Resmusica, 18 mars 2012
Patrick Georges Montaigu
 
Konzert, Paris, 12. März 2012
 
Impressions mitigées avec Kaufmann et Nelsons
 
 
Il y a fort à parier qu’une bonne partie du public qui emplit copieusement le Théâtre des Champs-Elysées était venue entendre une des top vedettes du chant actuel en la personne du ténor Jonas Kaufmann, ce qui expliqua sans doute le fou rire de ce même public quand on annonça juste avant l’entrée en scène des musiciens un léger changement de programme, déplaçant l’entracte entre les deux cycles de lieder et non plus à leur fin, « obligeant » le public à rester pour la symphonie de Sibelius. Reconnaissons que ce gentil piège avait aussi l’avantage de créer une pause bénéfique entre les cycles Mahler et Strauss tant le ton et le climat requis différaient de l’un à l’autre. Et à dire vrai, différaient tout au long de ce programme patchwork à l’indiscernable logique.

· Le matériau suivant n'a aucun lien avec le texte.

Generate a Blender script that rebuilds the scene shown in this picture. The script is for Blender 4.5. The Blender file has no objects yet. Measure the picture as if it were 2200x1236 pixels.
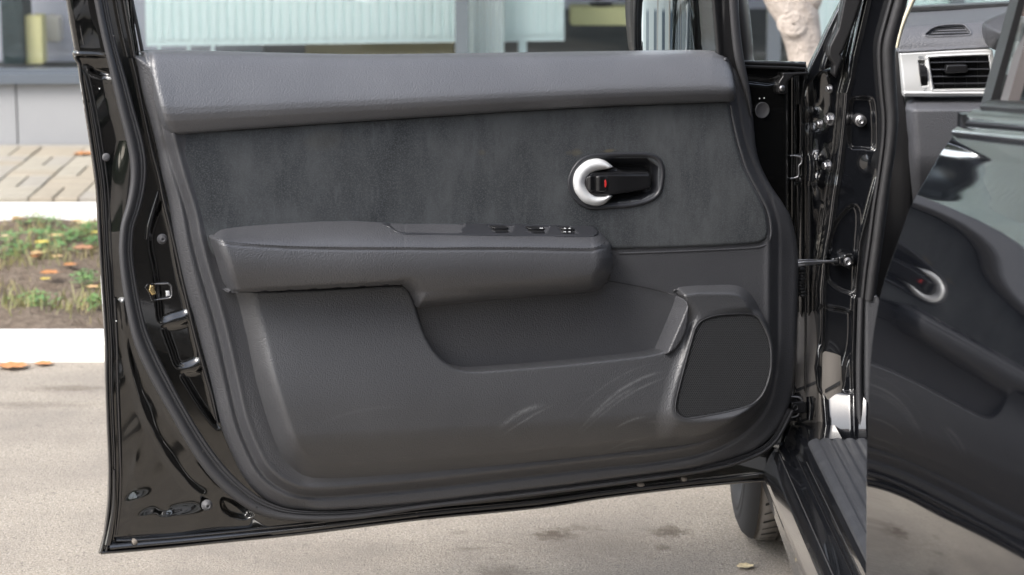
import bpy, bmesh, math, random
import numpy as np
from mathutils import Vector, Matrix
random.seed(7); rng = np.random.default_rng(7)
SC = bpy.context.scene
COL = SC.collection

# ------------------------------------------------------------------ camera
CAM = np.array([0.0, 0.0, 1.36]); F = 5500.0; CX, CY = 1100.0, 618.0
PITCH = math.atan(1054 / F); YAW = -math.atan(54 / F * math.cos(PITCH))
cd = bpy.data.cameras.new('camera'); cam = bpy.data.objects.new('camera', cd); COL.objects.link(cam)
cam.location = CAM; cam.rotation_euler = (math.pi / 2 - PITCH, 0, YAW)
cd.sensor_width = 36; cd.lens = 36 * F / 2200; cd.clip_start = .05; cd.clip_end = 500
cd.dof.use_dof = True; cd.dof.focus_distance = 4.15; cd.dof.aperture_fstop = 7.1
SC.camera = cam
RM = np.array(cam.rotation_euler.to_matrix())

# ------------------------------------------------------------------ light
SUN_EL, SUN_AZ = math.radians(46), math.radians(224)     # azimuth from +Y clockwise, where the sun stands
w = bpy.data.worlds.new('World'); SC.world = w; w.use_nodes = True
nt = w.node_tree; nt.nodes.clear()
o_ = nt.nodes.new('ShaderNodeOutputWorld'); b_ = nt.nodes.new('ShaderNodeBackground')
s_ = nt.nodes.new('ShaderNodeTexSky'); s_.sky_type = 'NISHITA'; s_.sun_disc = False
s_.sun_elevation = SUN_EL; s_.sun_rotation = SUN_AZ; s_.air_density = 1.0; s_.dust_density = 3.0
hs = nt.nodes.new('ShaderNodeHueSaturation'); hs.inputs['Saturation'].default_value = .55
b_.inputs['Strength'].default_value = .15
nt.links.new(s_.outputs[0], hs.inputs['Color']); nt.links.new(hs.outputs[0], b_.inputs[0]); nt.links.new(b_.outputs[0], o_.inputs[0])
sl = bpy.data.lights.new('sun', 'SUN'); sl.energy = 1.1; sl.angle = math.radians(26); sl.color = (1, .96, .9)
so = bpy.data.objects.new('sun', sl); COL.objects.link(so)
sd_ = Vector((math.sin(SUN_AZ) * math.cos(SUN_EL), math.cos(SUN_AZ) * math.cos(SUN_EL), math.sin(SUN_EL)))
so.rotation_euler = sd_.to_track_quat('Z', 'Y').to_euler()
vs = SC.view_settings; vs.view_transform = 'Standard'; vs.look = 'None'; vs.exposure = 1.62; vs.gamma = 1
vs.use_curve_mapping = False
SC.render.engine = 'CYCLES'

# ------------------------------------------------------------------ coordinate helpers
def ray(px, py):
    px = np.asarray(px, float); py = np.asarray(py, float); px, py = np.broadcast_arrays(px, py)
    d = np.stack([(px - CX) / F, -(py - CY) / F, -np.ones_like(px)], -1)
    return d @ RM.T
TH = math.radians(68)
HINGE = np.array([.475, 4.26, 0.]); EU = np.array([-math.sin(TH), -math.cos(TH), 0.]); DN = np.array([math.cos(TH), -math.sin(TH), 0.])
def plane(p0, n):
    p0 = np.asarray(p0, float); n = np.asarray(n, float); n = n / np.linalg.norm(n)
    def P(px, py, h=0.0):
        d = ray(px, py); t = ((p0 - CAM) @ n + np.asarray(h)) / (d @ n)
        return CAM + d * t[..., None]
    P.n = n
    return P
D = plane(HINGE, DN)                                    # the open door's inner face; h counts towards the viewer
def YP(y): return plane((0, y, 0), (0, -1, 0))
def ZP(z): return plane((0, 0, z), (0, 0, 1))
def one(P, px, py, h=0.0): return P(np.array([px]), np.array([py]), h)[0]

def cr(pts, closed=False, n=5):
    p = [np.array(q, float) for q in pts]; N = len(p); out = []
    for i in range(N if closed else N - 1):
        a = p[(i - 1) % N] if closed or i > 0 else p[i]
        b = p[i]; c = p[(i + 1) % N]
        d = p[(i + 2) % N] if closed or i + 2 < N else c
        for k in range(n):
            t = k / n
            out.append(.5 * ((2 * b) + (-a + c) * t + (2 * a - 5 * b + 4 * c - d) * t * t + (-a + 3 * b - 3 * c + d) * t ** 3))
    if not closed: out.append(p[-1])
    return np.array(out)

def seg_dist(line, x, y, closed=False):
    """distance and closest point of the points x,y to a polyline"""
    A = np.asarray(line, float); B = np.roll(A, -1, 0)
    if not closed: A, B = A[:-1], B[:-1]
    E = B - A; L = (E ** 2).sum(1) + 1e-12
    x = np.asarray(x, float); sh = x.shape; X = x.ravel(); Y = np.broadcast_to(np.asarray(y, float), sh).ravel()
    d = np.empty(X.size); cp = np.empty((X.size, 2)); ins = np.zeros(X.size, bool)
    for s in range(0, X.size, 20000):
        q = np.stack([X[s:s + 20000], Y[s:s + 20000]], -1)[:, None, :]
        t = np.clip(((q - A) * E).sum(-1) / L, 0, 1)
        c = A + t[..., None] * E; dd = ((q - c) ** 2).sum(-1); j = dd.argmin(1); r = np.arange(len(j))
        d[s:s + 20000] = np.sqrt(dd[r, j]); cp[s:s + 20000] = c[r, j]
        if closed:
            yy = q[:, :, 1]; xx = q[:, :, 0]
            cond = (A[:, 1] > yy) != (B[:, 1] > yy)
            xi = A[:, 0] + (yy - A[:, 1]) * E[:, 0] / np.where(np.abs(E[:, 1]) < 1e-9, 1e-9, E[:, 1])
            ins[s:s + 20000] = (cond & (xx < xi)).sum(1) % 2 == 1
    return d.reshape(sh), cp.reshape(sh + (2,)), ins.reshape(sh)
def sdf(poly, x, y):
    d, c, i = seg_dist(poly, x, y, True); return np.where(i, d, -d)
def dline(line, x, y): return seg_dist(line, x, y)[0]
def ss(v, a, b):
    t = np.clip((v - a) / (b - a), 0, 1); return t * t * (3 - 2 * t)
def ro(d, r, H):                                         # a quarter-round edge: 0 inside, -H at the border
    t = 1 - np.clip(d / r, 0, 1); return -H * (1 - np.sqrt(np.clip(1 - t * t, 0, 1)))
def yat(pts, x):
    p = np.array(pts, float); return np.interp(x, p[:, 0], p[:, 1])

# ------------------------------------------------------------------ object helpers
LOC = {}
def tag(o, label=None, cat=None, group=None, kind=None):
    if label: o['label'] = label
    if cat: o['category'] = cat
    if group: o['group'] = group
    if kind: o['kind'] = kind
    return o
def thing(name, label, cat, loc=(0, 0, 0), group=None):
    o = bpy.data.objects.new(name, None); COL.objects.link(o); o.location = loc; o.empty_display_size = .1
    LOC[o.name] = np.array(loc, float); return tag(o, label, cat, group)
def mesh(name, V, Fs, mat, parent=None, smooth=True, label=None, kind=None, loc=None):
    V = np.asarray(V, float).reshape(-1, 3)
    parent = lift(parent)
    L = LOC[parent.name] if parent is not None else (np.array(loc, float) if loc is not None else np.zeros(3))
    me = bpy.data.meshes.new(name)
    me.from_pydata((V - L).tolist(), [], Fs if isinstance(Fs, list) else Fs.tolist())
    me.materials.append(mat)
    if smooth: me.polygons.foreach_set('use_smooth', [True] * len(me.polygons))
    me.update()
    o = bpy.data.objects.new(name, me); COL.objects.link(o)
    if parent is not None: o.parent = parent; LOC[o.name] = L
    else: o.location = L; LOC[o.name] = L
    if label: o['label'] = label
    if kind: o['kind'] = kind
    return o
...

Immortalisés par Kathleen Ferrier côté voix féminines et Dietrich Fischer-Dieskau hier ou Thomas Hampson aujourd’hui tous deux barytons côté masculin, on ne pouvait qu’être curieux d’entendre la prestation d’un ténor dans cette délicate partition des Kindertotenlieder de Mahler et force est de reconnaitre qu’on ne put s’empêcher de ressentir un certain malaise à entendre cette voix très étrangement placée et tout aussi bizarrement timbrée, puisque Jonas Kaufmann attaqua dans la tessiture de baryton, choix à risque que l’on peut trouver courageux, mais qui lui créa bien des difficultés dont il ne se sorti pas vraiment. A aucun moment on ne le sentit dominer la partition, toujours sur la réserve sinon sur le qui-vive et du coup il fut bien en peine, malgré son talent et ses efforts, de transmettre la moindre émotion. L’accompagnement sans climat particulier d’Andris Nelsons le l’aida pas non plus, mais il ne pouvait de toute façon faire de miracle. On rangea donc cette prestation dans la catégorie des expériences non abouties, et on attendit les Strauss pour corriger cette impression. Et avouons que le premier lied Ruhe, meine Seele chanté avec une voix plus naturelle et plus pleine, nous fit plaisir à entendre. La suite fut malgré tout contrastée car suivant la tessiture de chaque lied, Jonas Kaufmann oscilla entre sa voix habituelle de ténor, et la voix de baryton qu’il utilisa en première partie. Ce qui produisit alors un peu le même effet, heureusement plus épisodiquement, ces lieder de Strauss résistèrent mieux que ceux de Mahler et inspirèrent peut-être un peu plus le chef, ce qui fit que, même si l’ensemble ne fut pas irréprochable, il y eut de bons moments. Notons que le programme annoncé fut modifié, cette fois sans prévenir, puisque de quatre initialement prévus on passa à cinq lieder, tout en en changeant l’ordre et en ajoutant encore un en bis. On donnera une mauvaise note pour la production qui, une fois de plus, ne prit pas la peine de sur-titrer les lieder.

Après un rapide ajustement de plateau, dont certains, peu nombreux mais quand même, profitèrent pour prendre la poudre d’escampette, l’orchestre attaqua les premières mesures de la Symphonie n°2 de Sibelius avec un engagement qui nous rappelait la soirée de la veille consacrée à Tristan. Bien plus à son affaire ici qu’avec Mahler quelques instants plus tôt, le chef, par sa direction directe, vivante, voire spectaculaire, réussit incontestablement à capturer l’attention d’un public pas gagné d’avance et à lui faire apprécier cette œuvre de Sibelius, du moins si on en croit les applaudissements autant spontanés qu’appuyés qui saluèrent cette interprétation. L’amateur de Sibelius y trouva également son compte même si, par moment, on se sentit en deçà du potentiel évocateur et expressif de cette musique, comme par exemple le final, brillant et spectaculaire mais un poil prosaïque. Comme tout le monde semblait heureux, Andris Nelsons et son orchestre offrirent un bis au public, que le chef prit la peine d’annoncer, belle marque de respect qu’on aimerait rencontrer plus souvent, tous les bis n’étant pas aussi évidents pour le grand public, et même parfois pour le chroniqueur, que Le beau Danube bleu, La Marche de Radetzky ou la suite de Carmen. C’est ainsi que les seules cordes de Birmingham conclurent la soirée par l’orchestration de l’Andante festivo originellement écrit pour quatuor à cordes par Sibelius en 1922, soit vingt ans après sa Symphonie n°2.